August 25, 2011

Serengeti to Ngorongoro Crater

I felt the warm gentle breeze blow over me and the warmth of the sun. I found a place just out of the way and for a moment, enjoyed the silence of the Serengeti before I heard the distant chatter of more people arriving. And I drank in a 360 degree view of endless sun scorched plains with a kopje (rocky outcrop) away in the distance, marveled at the shadow of the clouds on the ground, ground vast enough to have a shadow uninterrupted by hills, trees or kopjes and let my mind play back the amazing sights of earlier that day. It was quite cool in the morning as we packed up our camp while the sun slowly rose over the dusty vegetation nearby and began to show its colours of bright yellow and red, promising another hot day. As we started on safari we drove past the different scenery. There were the small watering holes, providing an “oasis in the desert”, the savannah trees, somehow managing to survive in the harsh climate. The dry grass under your feet ( when it wasn’t the dust and rocks) and the out of place palm trees. Then there were the animals. The giraffes. So close that the whole giraffe wouldn’t even fit in the frame of the camera. So close that you could see the calloused knees from kneeling, so close that you could almost reach out and touch them. Then there were the numerous herds of thousands of thompson gazelle, the zebras, the hyenas with their small kill and the vultures hanging around, looking for any scraps from the hyena. The ostrich, the hard to spot owl, the baboons that arrived at our campsite just as we finished packing up, and of course, there was the amazing lion hunt and kill this morning.

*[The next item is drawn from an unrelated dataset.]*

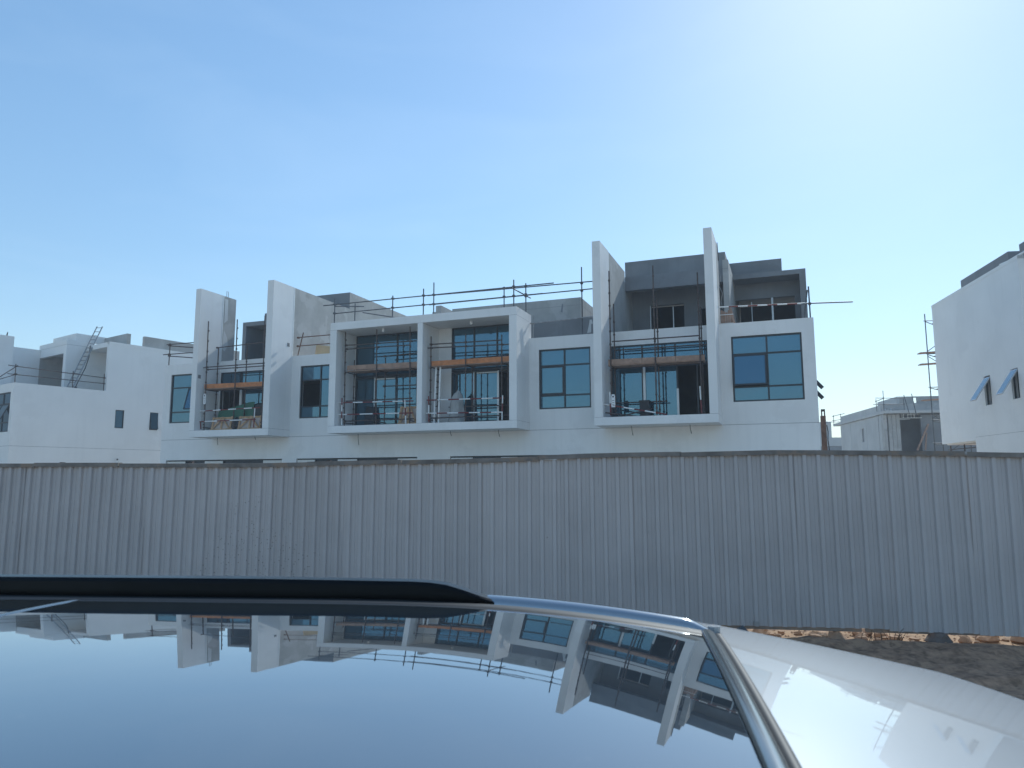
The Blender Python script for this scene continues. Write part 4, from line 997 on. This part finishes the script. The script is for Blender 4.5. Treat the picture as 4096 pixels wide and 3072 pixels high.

It was nature at it’s finest and truly, it was such a pleasure to witness the cycle of nature. That may sound funny, but whether we like it or not, that’s how nature works. Animals eat other animals to survive, that’s just the way it is. So to witness the stalking and then the actual kill of a small thompson gazelle not more than 10m from us, was, well a real privilege. We had front row seats thanks to our driver Chris. We watched the lions stalk out the prey, isolate it from the rest of the herd and slowly, slowly close in. By the time the little gazelle smelt the trouble, it was too late. Even the screams from CL (see earlier post for CL explanation) to the little gazelle could not save her. Yes, everyone else was holding their breath, trying not to make a noise breathing, but CL decided that it wasn’t right and started yelling. I’m sure she was nearly tackled by everyone in our truck – as quietly as we could of course and while trying not to miss the action. Finally the lions pounced. One from one side, the other from the other side. The little gazelle ran away, right into the path of the other lion. I reflected on how I’d manged to capture it on video, even if, unfortunately the little gazelle ran for cover behind a bush and was taken down then. The lions dragged the gazelle back out a bit and we could see them feasting on their hard work. Such a privilege and something you normally only see on tv or at the zoo. It was in a way, a fitting end to our safari through the Serengeti. After that, we sat back satisfied. We had watched the kings of the jungle outwork their total dominance, their power, their speed, their patience, skill and presence.

Then we took the road out toward the Naabi Hill gate, along the dusty, bumpy roads we had come to know the Serengeti for and here I was, drinking in the 360 view. I could still taste and smell the dust, but I was high enough to be well above it and could see plenty of the blue sky. Pretty amazing to stop and consider where you were and the things you were seeing.

Somebody called my name and I was jolted back to real life.

Lunch was going to be ready soon, so my time up at the highest point, overlooking the Serengeti was nearly over. I lingered as long as I could, savouring it for as long as I could, and already marking down my time at the top of the kopje as one of the top 2 or 3 moments of my African trip.

After lunch we headed further south east toward Ngorongoro Crater. We stopped at a Masai village and while the others took a tour of the village, I enjoyed the view of the distant crater rising from nowhere, an upclose view of the spikes on the savannah trees and the rocky ground, all to the background noise of the Masai warrior dancers entertaining the tourists.

A bit further on we stopped in at Olduvai gorge. They had a museum showing the history of the gorge but again, the real highlight was the view. They gave us a talk about something – what it was – I really don’t know. I was too busy looking at the view, thinking how cool it would be to go and explore – if only we had more time. Next time.

The climb to the top of the crater was a slow one in our truck. We witnessed yet another great sunset and got there just in time to set up our tents and have some tea in the last of the light. There were tents everywhere and people everywhere! There were also animals wandering around the edge of the camp – I can’t quite remember what they were now, maybe a zebra? Ngorongoro Crater is not only known for its abundance of animals, but it’s also known to be really cold. I stayed as long as I could by the fire – it was really quite late by the time I went to bed – and I knew it was going to be far warmer by the fire than in bed. I’d been cold in the Serengeti at night, and this was going to be colder. My tip: Bring a good sleeping bag. It is COLD! Overall, the best day on
the Kenyan/Tanzanian trip by far and close to, if not the best, day of my African trip.